Há pouca coisa em comum entre o homem, Cassius Marcellus Clay Jr, e o mito, Muhammad Ali. Do garoto pobre que, certa vez, teve um copo de água negado em uma loja de Louisville, por ser negro, ao maior boxeador de todos os tempos, Clay passou por muitas transformações antes de se tornar Ali, aos 22 anos. Cassius Clay permaneceu invicto; Muhammad Ali foi derrotado em cinco lutas. Antes de o mito perder pela primeira vez, o homem só foi derrubado em duas ocasiões: em fevereiro de 1962, por Sonny Banks, e em junho de 1963, pelo britânico Henry Cooper, na sua primeira luta em Londres – ele voltaria a enfrentar Banks, na Inglaterra, em maio de 66, bem como Brian London, em agosto do mesmo ano, vencendo ambas por nocaute.

Juntos, Clay e Ali somaram 61 lutas em seu cartel. Foram 56 vitórias (37 nocautes e 19 decisões por pontos) e cinco derrotas (quatro por pontos). Por um capricho do destino, quis a história que justamente o mito sofresse o único nocaute de quase 21 anos de carreira. Ali não implodiu, não “beijou a lona”, como diz o jargão do boxe, mas foi duramente castigado por Larry Holmes, em outubro de 1980, em dez assaltos – a luta estava programada para 15. No final, ficou apoiado nas cordas – na verdade, elas o seguraram – enquanto Holmes variava golpes contra seu rosto e sua linha de cintura.

Aqui, é necessário fazer justiça: Holmes procurou nocautear Ali de uma forma “humana” e isso fica claríssimo quando se assiste a luta, hoje, ouvindo as instruções dos treinadores e observando seu ataque.

O último contragolpe de Ali acontece no final do oitavo round e, a partir daí, tudo o que ele faz é caminhar para trás e tentar se esquivar das investidas de Holmes. Nos dois assaltos que se seguem, o campeão é alvo de mais de uma centena de jabs, diretos e cruzados. Não esboça a menor reação, não pendula, não consegue mais levantar a guarda.

Ele foi um dos meus melhores amigos e, eu, seu sparring mais duro – Holmes ganhava US$ 500 por semana, para treinar com o campeão, entre 1972 e 75. Durante a promoção da luta, ele disse para a imprensa que ia acabar comigo”, lembrou Holmes, em entrevista à “Boxe Insider”, no último final de semana. “No final, eu já não o estava golpeando com 100% de minha força.

Vi que ele estava machucado e nunca me aproveitei disso para ferir meus adversários”.

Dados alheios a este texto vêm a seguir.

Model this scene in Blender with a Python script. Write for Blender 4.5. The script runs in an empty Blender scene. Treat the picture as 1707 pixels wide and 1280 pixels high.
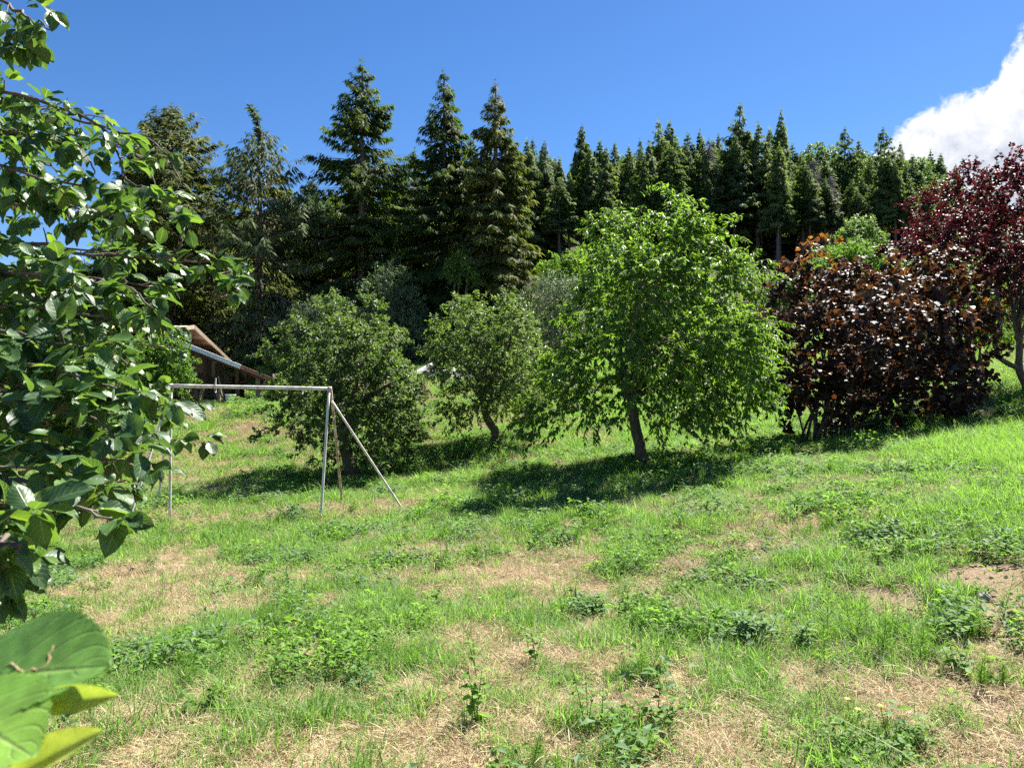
import bpy, math, random
import numpy as np
from mathutils import Vector, Matrix

S = bpy.context.scene
rad = math.radians
# ------------------------------------------------------------------ camera, sky, sun, exposure
CAMZ = 1.6
F, CX, CY = 1242.0, 853.5, 640.0
cam_d = bpy.data.cameras.new('camera')
cam = bpy.data.objects.new('camera', cam_d); S.collection.objects.link(cam)
cam.location = (0, 0, CAMZ); cam.rotation_euler = (rad(90), 0, 0)
cam_d.sensor_width = 36; cam_d.lens = 36 * F / 1707
cam_d.clip_start = 0.02; cam_d.clip_end = 2000
cam_d.dof.use_dof = True; cam_d.dof.focus_distance = 10; cam_d.dof.aperture_fstop = 16
S.camera = cam
SUN_AZ, SUN_EL = 42.0, 53.5            # degrees clockwise from +Y; height
W = bpy.data.worlds.new('World'); S.world = W; W.use_nodes = True
sun_d = bpy.data.lights.new('sun', 'SUN'); sun = bpy.data.objects.new('sun', sun_d); S.collection.objects.link(sun)
sun_d.energy = 5.0; sun_d.angle = rad(0.53); sun_d.color = (1.0, 0.95, 0.86)
sd = Vector((math.sin(rad(SUN_AZ)) * math.cos(rad(SUN_EL)), math.cos(rad(SUN_AZ)) * math.cos(rad(SUN_EL)), math.sin(rad(SUN_EL))))
sun.rotation_euler = sd.to_track_quat('Z', 'Y').to_euler(); sun.location = (20, 20, 40)
S.view_settings.view_transform = 'Standard'; S.view_settings.look = 'None'
S.view_settings.gamma = 1; S.view_settings.use_curve_mapping = False
S.view_settings.exposure = 1.88
try:
    S.cycles.use_denoising = False
    S.cycles.max_bounces = 5; S.cycles.diffuse_bounces = 2; S.cycles.glossy_bounces = 1
    S.cycles.transmission_bounces = 4; S.cycles.transparent_max_bounces = 4
    S.cycles.sample_clamp_indirect = 6.0; S.cycles.use_adaptive_sampling = True; S.cycles.adaptive_threshold = 0.02
    S.cycles.caustics_reflective = False; S.cycles.caustics_refractive = False
except Exception:
    pass

def build_world():
    nt = W.node_tree; N = nt.nodes; L = nt.links; N.clear()
    def math_(op, a, b=None, c=None, clamp=False):
        n = N.new('ShaderNodeMath'); n.operation = op; n.use_clamp = clamp
        for i, v in enumerate((a, b, c)):
            if v is None: continue
            if isinstance(v, (int, float)): n.inputs[i].default_value = v
            else: L.new(v, n.inputs[i])
        return n.outputs[0]
    out = N.new('ShaderNodeOutputWorld'); bg = N.new('ShaderNodeBackground')
    sky = N.new('ShaderNodeTexSky'); sky.sky_type = 'NISHITA'; sky.sun_disc = False
    sky.sun_elevation = rad(SUN_EL); sky.sun_rotation = rad(SUN_AZ)
    sky.altitude = 800; sky.air_density = 1.0; sky.dust_density = 0.25; sky.ozone_density = 4.5
    hs = N.new('ShaderNodeHueSaturation'); hs.inputs['Saturation'].default_value = 1.22; hs.inputs['Value'].default_value = 0.56
    hs.inputs['Hue'].default_value = 0.506
    L.new(sky.outputs[0], hs.inputs['Color'])
    tc = N.new('ShaderNodeTexCoord'); sep = N.new('ShaderNodeSeparateXYZ'); L.new(tc.outputs['Generated'], sep.inputs[0])
    az = math_('MULTIPLY', math_('ARCTAN2', sep.outputs[0], sep.outputs[1]), 57.2958)
    el = math_('MULTIPLY', math_('ARCSINE', sep.outputs[2]), 57.2958)
    cur = N.new('ShaderNodeFloatCurve'); c = cur.mapping.curves[0]
    # top edge of the cloud bank: azimuth (20..100 deg) -> elevation (0..40 deg)
    pts = [(20, 9), (24.5, 12.5), (26.5, 16.0), (28, 17.2), (29.6, 18.3), (31.5, 18.4), (33.0, 18.9), (33.7, 20.4), (36, 21.6), (42, 24), (52, 23), (64, 18), (78, 10), (100, 5)]
    P = [((a - 20) / 80, e / 40) for a, e in pts]
    c.points[0].location = P[0]; c.points[1].location = P[-1]
    for p in P[1:-1]: c.points.new(*p)
    cur.mapping.update()
    L.new(math_('DIVIDE', math_('SUBTRACT', az, 20), 80, clamp=True), cur.inputs['Value'])
    top = math_('MULTIPLY', cur.outputs[0], 40)
    def noise(scale, detail, rough, warp=0.0):
        n = N.new('ShaderNodeTexNoise'); n.inputs['Scale'].default_value = scale; n.inputs['Detail'].default_value = detail
        n.inputs['Roughness'].default_value = rough; n.inputs['Distortion'].default_value = warp
        L.new(tc.outputs['Generated'], n.inputs['Vector']); return n.outputs['Fac']
    n1 = noise(26, 10, 0.62, 0.5); n2 = noise(11, 8, 0.6, 0.4); n3 = noise(70, 6, 0.6, 0.3)
    d = math_('SUBTRACT', top, el)                                   # degrees below the top edge
    d1 = math_('ADD', d, math_('MULTIPLY', math_('SUBTRACT', n1, 0.5), 5.0))
    d1 = math_('ADD', d1, math_('MULTIPLY', math_('SUBTRACT', n3, 0.5), 1.6))
    m = N.new('ShaderNodeMapRange'); m.interpolation_type = 'SMOOTHSTEP'; L.new(d1, m.inputs[0]); m.inputs[1].default_value = -0.35; m.inputs[2].default_value = 0.75
    side = math_('MULTIPLY', math_('GREATER_THAN', az, 20), math_('LESS_THAN', az, 100))
    mask = math_('MULTIPLY', m.outputs[0], side)
    sh = math_('ADD', math_('MULTIPLY', d, 0.155), math_('MULTIPLY', math_('SUBTRACT', n2, 0.5), 2.6))
    sh = math_('ADD', sh, math_('MULTIPLY', math_('SUBTRACT', n1, 0.5), 1.5))
    cr = N.new('ShaderNodeValToRGB'); L.new(sh, cr.inputs[0])
    e = cr.color_ramp.elements; e[0].position = 0.05; e[0].color = (4.2, 4.22, 4.3, 1); e[1].position = 0.85; e[1].color = (2.35, 2.55, 3.0, 1)
    x = e.new(0.42); x.color = (3.5, 3.6, 3.8, 1)
    mix = N.new('ShaderNodeMixRGB'); L.new(mask, mix.inputs[0]); L.new(hs.outputs[0], mix.inputs[1]); L.new(cr.outputs[0], mix.inputs[2])
    L.new(mix.outputs[0], bg.inputs[0]); bg.inputs[1].default_value = 0.078; L.new(bg.outputs[0], out.inputs[0])
build_world()

# ------------------------------------------------------------------ helpers
def link(o): S.collection.objects.link(o); return o
def tag(o, label=None, cat=None, group=None, kind=None):
    if label: o['label'] = label
    if cat: o['category'] = cat
    if group: o['group'] = group
    if kind: o['kind'] = kind
    return o
def thing(name, label, cat, loc, group=None):
    o = bpy.data.objects.new(name, None); o.location = loc; o.empty_display_size = 0.2
    link(o); return tag(o, label, cat, group)
def P3(px, py, Y):
    return np.array([(px - CX) / F * Y, Y, CAMZ + (CY - py) / F * Y])
def nrm(v):
    v = np.asarray(v, float); return v / np.maximum(np.linalg.norm(v, axis=-1, keepdims=True), 1e-9)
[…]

Contrariando tudo o que já se viu em um ringue, Ali suportou os golpes de Holmes sem dobrar os joelhos e sobreviveu até o final do fatídico décimo assalto. É quando Holmes caminha para seu corner de braços abertos, como quem diz: “ele, simplesmente, não cai”, e o treinador Angelo Dundee comunica o árbitro da desistência do campeão: “Eu estou decidindo. Pare a luta, agora!”, dá para ouvi-lo dizer em meio à gritaria que tomou conta do corner – Ali ainda queria seguir, apoiado por dois outros membros da equipe.

Aquela foi a primeira e única vez em que ele não esteve no centro de ringue, para ouvir a decisão dos juízes.

Ali perdeu por nocaute técnico, mas não se entregou, “caiu de pé” como os heróis, os mártires. “Foi o pior momento de minha carreira como treinador, foi muito doloroso, mas eu não podia deixá-lo prosseguir”, disse Dundee, que trabalhou com Ali durante toda sua trajetória, à ESPN, poucos meses antes de morrer, em 2012. “Em todas as vezes que ele venceu, a vitória foi sua, mas quando perdeu, senti que derrota foi nossa, porque eu não podia abandoná-lo naquela hora”.

Com a vitória, Holmes manteve o título do Conselho Mundial de Boxe (WBC) na categoria peso pesado, que deteve de junho de 1978 a dezembro de 1983, quando se tornou o campeão da Federação Internacional de Boxe (IBF), título que manteve até setembro de 85, até a derrota para Michael Spinks. Em 75 lutas, venceu 69 (44 por nocaute) e perdeu apenas 6 (uma única vez por nocaute, para Tyson). Ele tem 66 anos e vive em Easton, na Pennsylvania.